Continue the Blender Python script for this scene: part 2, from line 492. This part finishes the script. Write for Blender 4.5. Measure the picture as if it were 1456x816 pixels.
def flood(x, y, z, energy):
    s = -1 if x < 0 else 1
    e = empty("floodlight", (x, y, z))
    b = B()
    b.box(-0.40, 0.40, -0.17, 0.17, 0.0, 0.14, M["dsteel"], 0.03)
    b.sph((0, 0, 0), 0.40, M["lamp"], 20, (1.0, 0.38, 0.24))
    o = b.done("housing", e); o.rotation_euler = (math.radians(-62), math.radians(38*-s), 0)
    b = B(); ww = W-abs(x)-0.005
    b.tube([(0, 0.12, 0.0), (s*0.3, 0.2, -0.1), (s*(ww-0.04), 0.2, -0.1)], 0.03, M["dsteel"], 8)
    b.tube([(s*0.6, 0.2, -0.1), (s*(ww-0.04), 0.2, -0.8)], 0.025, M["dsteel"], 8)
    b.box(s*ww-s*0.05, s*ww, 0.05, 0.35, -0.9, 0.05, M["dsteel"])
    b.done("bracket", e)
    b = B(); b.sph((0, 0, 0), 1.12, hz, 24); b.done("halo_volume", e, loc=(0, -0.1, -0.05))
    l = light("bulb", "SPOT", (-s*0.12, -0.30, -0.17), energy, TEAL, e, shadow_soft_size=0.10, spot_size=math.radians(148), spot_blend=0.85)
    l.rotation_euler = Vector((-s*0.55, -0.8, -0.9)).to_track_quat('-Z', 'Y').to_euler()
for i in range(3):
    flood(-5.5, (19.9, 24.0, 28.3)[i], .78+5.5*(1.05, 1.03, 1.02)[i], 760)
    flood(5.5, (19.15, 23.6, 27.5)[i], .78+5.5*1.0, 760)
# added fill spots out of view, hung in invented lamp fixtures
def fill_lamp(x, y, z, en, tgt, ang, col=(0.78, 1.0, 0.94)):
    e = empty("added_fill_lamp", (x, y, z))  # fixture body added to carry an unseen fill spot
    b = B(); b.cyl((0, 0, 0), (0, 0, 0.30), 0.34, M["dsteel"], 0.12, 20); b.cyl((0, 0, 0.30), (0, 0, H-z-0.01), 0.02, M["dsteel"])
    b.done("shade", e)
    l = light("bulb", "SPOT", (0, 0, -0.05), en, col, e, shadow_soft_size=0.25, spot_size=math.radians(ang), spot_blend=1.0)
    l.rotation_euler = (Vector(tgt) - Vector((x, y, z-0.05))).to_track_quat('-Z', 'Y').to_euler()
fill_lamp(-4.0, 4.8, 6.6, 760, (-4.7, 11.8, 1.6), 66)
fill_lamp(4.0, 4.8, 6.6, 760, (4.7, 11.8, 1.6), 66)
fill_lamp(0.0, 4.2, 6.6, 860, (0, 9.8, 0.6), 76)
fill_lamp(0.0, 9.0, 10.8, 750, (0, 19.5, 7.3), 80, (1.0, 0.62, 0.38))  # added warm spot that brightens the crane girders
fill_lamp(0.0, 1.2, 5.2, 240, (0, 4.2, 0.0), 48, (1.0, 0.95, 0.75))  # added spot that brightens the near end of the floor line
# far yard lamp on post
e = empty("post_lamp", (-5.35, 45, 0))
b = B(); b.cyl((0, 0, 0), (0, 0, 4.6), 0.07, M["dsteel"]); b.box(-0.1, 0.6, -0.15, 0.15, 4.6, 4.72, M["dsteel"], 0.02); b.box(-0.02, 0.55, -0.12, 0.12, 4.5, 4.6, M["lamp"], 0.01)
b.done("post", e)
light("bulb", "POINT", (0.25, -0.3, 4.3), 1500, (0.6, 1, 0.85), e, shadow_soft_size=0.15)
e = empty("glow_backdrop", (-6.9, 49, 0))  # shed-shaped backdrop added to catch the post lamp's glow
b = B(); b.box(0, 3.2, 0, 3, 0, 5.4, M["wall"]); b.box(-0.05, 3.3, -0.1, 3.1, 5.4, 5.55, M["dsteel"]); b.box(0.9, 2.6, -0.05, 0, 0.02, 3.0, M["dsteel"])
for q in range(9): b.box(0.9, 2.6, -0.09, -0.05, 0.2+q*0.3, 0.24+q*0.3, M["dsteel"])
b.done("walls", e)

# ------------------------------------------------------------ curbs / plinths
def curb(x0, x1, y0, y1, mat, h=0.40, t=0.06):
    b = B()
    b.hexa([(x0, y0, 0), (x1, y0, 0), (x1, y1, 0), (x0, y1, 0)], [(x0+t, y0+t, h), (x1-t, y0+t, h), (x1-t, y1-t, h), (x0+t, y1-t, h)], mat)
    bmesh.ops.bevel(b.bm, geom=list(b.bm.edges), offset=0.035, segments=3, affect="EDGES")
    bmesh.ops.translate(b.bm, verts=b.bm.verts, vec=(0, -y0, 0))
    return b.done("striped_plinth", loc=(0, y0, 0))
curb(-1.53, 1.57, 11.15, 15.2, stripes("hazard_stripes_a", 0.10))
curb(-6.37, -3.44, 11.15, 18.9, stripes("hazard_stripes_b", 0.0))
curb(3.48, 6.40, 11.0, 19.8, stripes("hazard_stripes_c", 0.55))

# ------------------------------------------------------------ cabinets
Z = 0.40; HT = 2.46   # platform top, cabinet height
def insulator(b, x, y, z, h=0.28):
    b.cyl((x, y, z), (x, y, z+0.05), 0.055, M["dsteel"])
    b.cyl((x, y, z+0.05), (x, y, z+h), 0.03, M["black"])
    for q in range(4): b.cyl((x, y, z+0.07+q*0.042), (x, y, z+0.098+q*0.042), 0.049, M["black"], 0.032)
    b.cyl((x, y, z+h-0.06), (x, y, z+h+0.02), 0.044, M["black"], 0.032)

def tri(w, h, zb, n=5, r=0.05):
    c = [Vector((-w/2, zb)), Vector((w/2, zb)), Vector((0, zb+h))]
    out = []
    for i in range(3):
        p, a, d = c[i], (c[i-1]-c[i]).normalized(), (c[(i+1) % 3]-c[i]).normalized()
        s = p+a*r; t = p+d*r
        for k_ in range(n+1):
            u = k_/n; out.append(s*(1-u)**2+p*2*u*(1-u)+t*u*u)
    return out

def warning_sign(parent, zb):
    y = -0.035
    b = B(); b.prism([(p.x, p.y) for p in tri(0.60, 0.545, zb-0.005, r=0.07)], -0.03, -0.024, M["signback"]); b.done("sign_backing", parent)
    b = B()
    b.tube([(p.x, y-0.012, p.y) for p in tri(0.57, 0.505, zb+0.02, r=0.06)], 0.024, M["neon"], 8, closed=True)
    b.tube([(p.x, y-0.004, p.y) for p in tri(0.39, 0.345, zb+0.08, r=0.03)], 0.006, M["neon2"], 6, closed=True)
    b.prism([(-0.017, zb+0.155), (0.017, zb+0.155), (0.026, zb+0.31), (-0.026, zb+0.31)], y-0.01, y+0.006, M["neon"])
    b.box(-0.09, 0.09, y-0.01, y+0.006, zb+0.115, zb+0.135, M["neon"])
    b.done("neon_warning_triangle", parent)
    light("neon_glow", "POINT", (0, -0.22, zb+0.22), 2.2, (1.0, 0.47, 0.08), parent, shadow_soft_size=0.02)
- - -
BRIEF: Your task is to repeat the data exactly, with nothing left out.

WRITTEN SOLUTION:
Continue the Blender Python script for this scene: part 2, from line 492. This part finishes the script. Write for Blender 4.5. Measure the picture as if it were 1456x816 pixels.
def flood(x, y, z, energy):
    s = -1 if x < 0 else 1
    e = empty("floodlight", (x, y, z))
    b = B()
    b.box(-0.40, 0.40, -0.17, 0.17, 0.0, 0.14, M["dsteel"], 0.03)
    b.sph((0, 0, 0), 0.40, M["lamp"], 20, (1.0, 0.38, 0.24))
    o = b.done("housing", e); o.rotation_euler = (math.radians(-62), math.radians(38*-s), 0)
    b = B(); ww = W-abs(x)-0.005
    b.tube([(0, 0.12, 0.0), (s*0.3, 0.2, -0.1), (s*(ww-0.04), 0.2, -0.1)], 0.03, M["dsteel"], 8)
    b.tube([(s*0.6, 0.2, -0.1), (s*(ww-0.04), 0.2, -0.8)], 0.025, M["dsteel"], 8)
    b.box(s*ww-s*0.05, s*ww, 0.05, 0.35, -0.9, 0.05, M["dsteel"])
    b.done("bracket", e)
    b = B(); b.sph((0, 0, 0), 1.12, hz, 24); b.done("halo_volume", e, loc=(0, -0.1, -0.05))
    l = light("bulb", "SPOT", (-s*0.12, -0.30, -0.17), energy, TEAL, e, shadow_soft_size=0.10, spot_size=math.radians(148), spot_blend=0.85)
    l.rotation_euler = Vector((-s*0.55, -0.8, -0.9)).to_track_quat('-Z', 'Y').to_euler()
for i in range(3):
    flood(-5.5, (19.9, 24.0, 28.3)[i], .78+5.5*(1.05, 1.03, 1.02)[i], 760)
    flood(5.5, (19.15, 23.6, 27.5)[i], .78+5.5*1.0, 760)
# added fill spots out of view, hung in invented lamp fixtures
def fill_lamp(x, y, z, en, tgt, ang, col=(0.78, 1.0, 0.94)):
    e = empty("added_fill_lamp", (x, y, z))  # fixture body added to carry an unseen fill spot
    b = B(); b.cyl((0, 0, 0), (0, 0, 0.30), 0.34, M["dsteel"], 0.12, 20); b.cyl((0, 0, 0.30), (0, 0, H-z-0.01), 0.02, M["dsteel"])
    b.done("shade", e)
    l = light("bulb", "SPOT", (0, 0, -0.05), en, col, e, shadow_soft_size=0.25, spot_size=math.radians(ang), spot_blend=1.0)
    l.rotation_euler = (Vector(tgt) - Vector((x, y, z-0.05))).to_track_quat('-Z', 'Y').to_euler()
fill_lamp(-4.0, 4.8, 6.6, 760, (-4.7, 11.8, 1.6), 66)
fill_lamp(4.0, 4.8, 6.6, 760, (4.7, 11.8, 1.6), 66)
fill_lamp(0.0, 4.2, 6.6, 860, (0, 9.8, 0.6), 76)
fill_lamp(0.0, 9.0, 10.8, 750, (0, 19.5, 7.3), 80, (1.0, 0.62, 0.38))  # added warm spot that brightens the crane girders
fill_lamp(0.0, 1.2, 5.2, 240, (0, 4.2, 0.0), 48, (1.0, 0.95, 0.75))  # added spot that brightens the near end of the floor line
# far yard lamp on post
e = empty("post_lamp", (-5.35, 45, 0))
b = B(); b.cyl((0, 0, 0), (0, 0, 4.6), 0.07, M["dsteel"]); b.box(-0.1, 0.6, -0.15, 0.15, 4.6, 4.72, M["dsteel"], 0.02); b.box(-0.02, 0.55, -0.12, 0.12, 4.5, 4.6, M["lamp"], 0.01)
b.done("post", e)
light("bulb", "POINT", (0.25, -0.3, 4.3), 1500, (0.6, 1, 0.85), e, shadow_soft_size=0.15)
e = empty("glow_backdrop", (-6.9, 49, 0))  # shed-shaped backdrop added to catch the post lamp's glow
b = B(); b.box(0, 3.2, 0, 3, 0, 5.4, M["wall"]); b.box(-0.05, 3.3, -0.1, 3.1, 5.4, 5.55, M["dsteel"]); b.box(0.9, 2.6, -0.05, 0, 0.02, 3.0, M["dsteel"])
for q in range(9): b.box(0.9, 2.6, -0.09, -0.05, 0.2+q*0.3, 0.24+q*0.3, M["dsteel"])
b.done("walls", e)

# ------------------------------------------------------------ curbs / plinths
def curb(x0, x1, y0, y1, mat, h=0.40, t=0.06):
    b = B()
    b.hexa([(x0, y0, 0), (x1, y0, 0), (x1, y1, 0), (x0, y1, 0)], [(x0+t, y0+t, h), (x1-t, y0+t, h), (x1-t, y1-t, h), (x0+t, y1-t, h)], mat)
    bmesh.ops.bevel(b.bm, geom=list(b.bm.edges), offset=0.035, segments=3, affect="EDGES")
    bmesh.ops.translate(b.bm, verts=b.bm.verts, vec=(0, -y0, 0))
    return b.done("striped_plinth", loc=(0, y0, 0))
curb(-1.53, 1.57, 11.15, 15.2, stripes("hazard_stripes_a", 0.10))
curb(-6.37, -3.44, 11.15, 18.9, stripes("hazard_stripes_b", 0.0))
curb(3.48, 6.40, 11.0, 19.8, stripes("hazard_stripes_c", 0.55))

# ------------------------------------------------------------ cabinets
Z = 0.40; HT = 2.46   # platform top, cabinet height
def insulator(b, x, y, z, h=0.28):
    b.cyl((x, y, z), (x, y, z+0.05), 0.055, M["dsteel"])
    b.cyl((x, y, z+0.05), (x, y, z+h), 0.03, M["black"])
    for q in range(4): b.cyl((x, y, z+0.07+q*0.042), (x, y, z+0.098+q*0.042), 0.049, M["black"], 0.032)
    b.cyl((x, y, z+h-0.06), (x, y, z+h+0.02), 0.044, M["black"], 0.032)

def tri(w, h, zb, n=5, r=0.05):
    c = [Vector((-w/2, zb)), Vector((w/2, zb)), Vector((0, zb+h))]
    out = []
    for i in range(3):
        p, a, d = c[i], (c[i-1]-c[i]).normalized(), (c[(i+1) % 3]-c[i]).normalized()
        s = p+a*r; t = p+d*r
        for k_ in range(n+1):
            u = k_/n; out.append(s*(1-u)**2+p*2*u*(1-u)+t*u*u)
    return out

def warning_sign(parent, zb):
    y = -0.035
    b = B(); b.prism([(p.x, p.y) for p in tri(0.60, 0.545, zb-0.005, r=0.07)], -0.03, -0.024, M["signback"]); b.done("sign_backing", parent)
    b = B()
    b.tube([(p.x, y-0.012, p.y) for p in tri(0.57, 0.505, zb+0.02, r=0.06)], 0.024, M["neon"], 8, closed=True)
    b.tube([(p.x, y-0.004, p.y) for p in tri(0.39, 0.345, zb+0.08, r=0.03)], 0.006, M["neon2"], 6, closed=True)
    b.prism([(-0.017, zb+0.155), (0.017, zb+0.155), (0.026, zb+0.31), (-0.026, zb+0.31)], y-0.01, y+0.006, M["neon"])
    b.box(-0.09, 0.09, y-0.01, y+0.006, zb+0.115, zb+0.135, M["neon"])
    b.done("neon_warning_triangle", parent)
    light("neon_glow", "POINT", (0, -0.22, zb+0.22), 2.2, (1.0, 0.47, 0.08), parent, shadow_soft_size=0.02)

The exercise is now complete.